AIM: Print the lines of the data, starting with the first, up to and including the line where "tag(calf, 'young calf" appears.

INFORMATION SHOWN:
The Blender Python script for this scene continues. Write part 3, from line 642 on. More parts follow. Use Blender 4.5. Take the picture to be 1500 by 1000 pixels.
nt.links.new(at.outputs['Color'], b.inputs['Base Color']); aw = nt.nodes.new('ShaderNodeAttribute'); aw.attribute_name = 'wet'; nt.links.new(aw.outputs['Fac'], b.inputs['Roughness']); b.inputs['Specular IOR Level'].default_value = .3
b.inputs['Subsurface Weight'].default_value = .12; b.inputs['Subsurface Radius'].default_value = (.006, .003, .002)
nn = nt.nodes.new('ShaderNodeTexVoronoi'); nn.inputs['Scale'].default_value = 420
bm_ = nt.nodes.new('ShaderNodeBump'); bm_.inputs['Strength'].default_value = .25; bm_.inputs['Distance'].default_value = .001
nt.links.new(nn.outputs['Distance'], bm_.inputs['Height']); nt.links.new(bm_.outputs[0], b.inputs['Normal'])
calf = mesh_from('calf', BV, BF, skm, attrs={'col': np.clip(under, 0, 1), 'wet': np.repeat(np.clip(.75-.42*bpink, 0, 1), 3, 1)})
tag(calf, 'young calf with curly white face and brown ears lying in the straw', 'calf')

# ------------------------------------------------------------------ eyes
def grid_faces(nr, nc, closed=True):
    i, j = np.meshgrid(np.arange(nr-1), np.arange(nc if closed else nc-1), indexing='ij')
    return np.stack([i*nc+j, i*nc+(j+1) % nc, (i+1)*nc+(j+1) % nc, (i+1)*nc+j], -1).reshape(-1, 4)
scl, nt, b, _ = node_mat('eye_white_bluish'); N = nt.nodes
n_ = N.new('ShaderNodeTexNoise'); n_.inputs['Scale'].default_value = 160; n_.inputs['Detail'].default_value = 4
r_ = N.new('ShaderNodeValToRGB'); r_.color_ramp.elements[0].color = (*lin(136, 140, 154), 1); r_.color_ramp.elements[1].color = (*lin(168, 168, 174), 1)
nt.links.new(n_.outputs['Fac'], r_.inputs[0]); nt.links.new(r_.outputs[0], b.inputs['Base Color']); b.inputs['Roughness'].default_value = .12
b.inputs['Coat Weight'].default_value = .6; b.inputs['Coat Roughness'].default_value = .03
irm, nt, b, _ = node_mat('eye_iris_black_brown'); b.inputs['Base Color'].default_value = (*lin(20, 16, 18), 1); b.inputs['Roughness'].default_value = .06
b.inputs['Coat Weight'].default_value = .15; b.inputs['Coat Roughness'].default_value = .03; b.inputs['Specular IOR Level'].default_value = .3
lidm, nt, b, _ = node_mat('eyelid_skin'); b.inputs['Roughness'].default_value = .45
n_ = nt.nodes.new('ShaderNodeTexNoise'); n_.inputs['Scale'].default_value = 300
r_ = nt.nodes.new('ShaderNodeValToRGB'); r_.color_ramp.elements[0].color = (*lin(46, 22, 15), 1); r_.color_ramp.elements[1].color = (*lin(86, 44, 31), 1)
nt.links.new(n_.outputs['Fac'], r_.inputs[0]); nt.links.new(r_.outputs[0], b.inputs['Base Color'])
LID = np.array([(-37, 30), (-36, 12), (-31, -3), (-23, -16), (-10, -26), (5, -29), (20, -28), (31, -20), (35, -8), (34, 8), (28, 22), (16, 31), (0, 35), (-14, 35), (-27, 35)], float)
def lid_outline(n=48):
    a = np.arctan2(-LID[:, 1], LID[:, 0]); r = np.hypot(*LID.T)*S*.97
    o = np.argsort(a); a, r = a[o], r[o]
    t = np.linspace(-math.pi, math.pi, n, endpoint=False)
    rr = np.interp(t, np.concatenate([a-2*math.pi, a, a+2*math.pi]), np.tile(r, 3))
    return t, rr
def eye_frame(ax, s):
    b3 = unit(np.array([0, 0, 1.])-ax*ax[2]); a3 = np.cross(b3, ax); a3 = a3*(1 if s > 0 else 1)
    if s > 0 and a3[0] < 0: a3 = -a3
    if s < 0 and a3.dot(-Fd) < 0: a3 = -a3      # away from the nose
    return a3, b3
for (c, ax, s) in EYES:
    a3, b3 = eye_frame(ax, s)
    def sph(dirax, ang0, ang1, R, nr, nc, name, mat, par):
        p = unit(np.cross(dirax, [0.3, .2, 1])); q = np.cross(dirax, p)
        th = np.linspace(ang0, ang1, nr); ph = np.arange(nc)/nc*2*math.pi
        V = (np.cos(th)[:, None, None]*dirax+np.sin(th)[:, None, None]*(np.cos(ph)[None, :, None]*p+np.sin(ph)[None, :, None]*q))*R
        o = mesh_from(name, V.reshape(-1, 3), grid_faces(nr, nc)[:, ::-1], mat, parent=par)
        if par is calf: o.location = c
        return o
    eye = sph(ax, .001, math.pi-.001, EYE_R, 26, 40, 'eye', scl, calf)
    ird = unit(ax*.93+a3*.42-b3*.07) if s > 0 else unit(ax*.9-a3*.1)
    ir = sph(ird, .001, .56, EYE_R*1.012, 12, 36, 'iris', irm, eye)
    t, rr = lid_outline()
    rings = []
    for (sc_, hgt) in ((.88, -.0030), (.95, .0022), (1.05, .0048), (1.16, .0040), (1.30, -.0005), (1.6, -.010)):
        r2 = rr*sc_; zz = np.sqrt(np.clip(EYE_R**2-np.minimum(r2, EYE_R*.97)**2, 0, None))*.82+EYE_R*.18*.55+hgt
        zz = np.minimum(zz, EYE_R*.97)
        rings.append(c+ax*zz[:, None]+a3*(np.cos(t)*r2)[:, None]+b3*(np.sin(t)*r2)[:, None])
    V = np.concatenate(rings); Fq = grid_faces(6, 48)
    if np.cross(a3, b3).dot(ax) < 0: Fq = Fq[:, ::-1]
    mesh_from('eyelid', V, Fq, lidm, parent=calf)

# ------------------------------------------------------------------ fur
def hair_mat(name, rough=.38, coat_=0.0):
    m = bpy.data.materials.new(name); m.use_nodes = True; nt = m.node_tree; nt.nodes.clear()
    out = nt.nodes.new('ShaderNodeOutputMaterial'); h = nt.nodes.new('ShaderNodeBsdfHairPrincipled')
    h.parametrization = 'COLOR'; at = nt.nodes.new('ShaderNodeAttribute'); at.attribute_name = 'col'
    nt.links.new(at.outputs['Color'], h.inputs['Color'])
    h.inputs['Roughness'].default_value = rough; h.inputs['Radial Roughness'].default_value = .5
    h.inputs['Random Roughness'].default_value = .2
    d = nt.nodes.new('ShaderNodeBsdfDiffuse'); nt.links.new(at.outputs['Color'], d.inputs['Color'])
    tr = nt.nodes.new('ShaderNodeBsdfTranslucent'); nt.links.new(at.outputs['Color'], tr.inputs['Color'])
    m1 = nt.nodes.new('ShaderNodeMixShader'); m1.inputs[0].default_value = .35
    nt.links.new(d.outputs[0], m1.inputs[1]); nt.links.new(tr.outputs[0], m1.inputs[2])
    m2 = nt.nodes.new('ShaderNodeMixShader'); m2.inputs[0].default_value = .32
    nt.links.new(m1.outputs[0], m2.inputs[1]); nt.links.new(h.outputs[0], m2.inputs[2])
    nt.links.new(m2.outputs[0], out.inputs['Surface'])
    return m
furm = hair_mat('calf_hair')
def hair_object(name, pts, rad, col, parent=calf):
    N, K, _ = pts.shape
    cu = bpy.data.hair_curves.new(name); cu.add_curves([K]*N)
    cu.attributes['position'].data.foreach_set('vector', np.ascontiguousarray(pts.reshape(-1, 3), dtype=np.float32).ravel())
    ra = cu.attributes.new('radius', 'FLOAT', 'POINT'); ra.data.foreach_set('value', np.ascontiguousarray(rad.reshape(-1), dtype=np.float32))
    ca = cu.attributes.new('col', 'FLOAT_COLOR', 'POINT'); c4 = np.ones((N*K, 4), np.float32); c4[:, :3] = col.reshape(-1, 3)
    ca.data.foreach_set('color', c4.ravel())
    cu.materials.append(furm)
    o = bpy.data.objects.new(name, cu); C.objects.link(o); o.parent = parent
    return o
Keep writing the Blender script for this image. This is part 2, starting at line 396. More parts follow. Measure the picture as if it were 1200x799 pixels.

SOLUTION TO THE PROBLEM:
The Blender Python script for this scene continues. Write part 3, from line 642 on. More parts follow. Use Blender 4.5. Take the picture to be 1500 by 1000 pixels.
nt.links.new(at.outputs['Color'], b.inputs['Base Color']); aw = nt.nodes.new('ShaderNodeAttribute'); aw.attribute_name = 'wet'; nt.links.new(aw.outputs['Fac'], b.inputs['Roughness']); b.inputs['Specular IOR Level'].default_value = .3
b.inputs['Subsurface Weight'].default_value = .12; b.inputs['Subsurface Radius'].default_value = (.006, .003, .002)
nn = nt.nodes.new('ShaderNodeTexVoronoi'); nn.inputs['Scale'].default_value = 420
bm_ = nt.nodes.new('ShaderNodeBump'); bm_.inputs['Strength'].default_value = .25; bm_.inputs['Distance'].default_value = .001
nt.links.new(nn.outputs['Distance'], bm_.inputs['Height']); nt.links.new(bm_.outputs[0], b.inputs['Normal'])
calf = mesh_from('calf', BV, BF, skm, attrs={'col': np.clip(under, 0, 1), 'wet': np.repeat(np.clip(.75-.42*bpink, 0, 1), 3, 1)})
tag(calf, 'young calf with curly white face and brown ears lying in the straw', 'calf')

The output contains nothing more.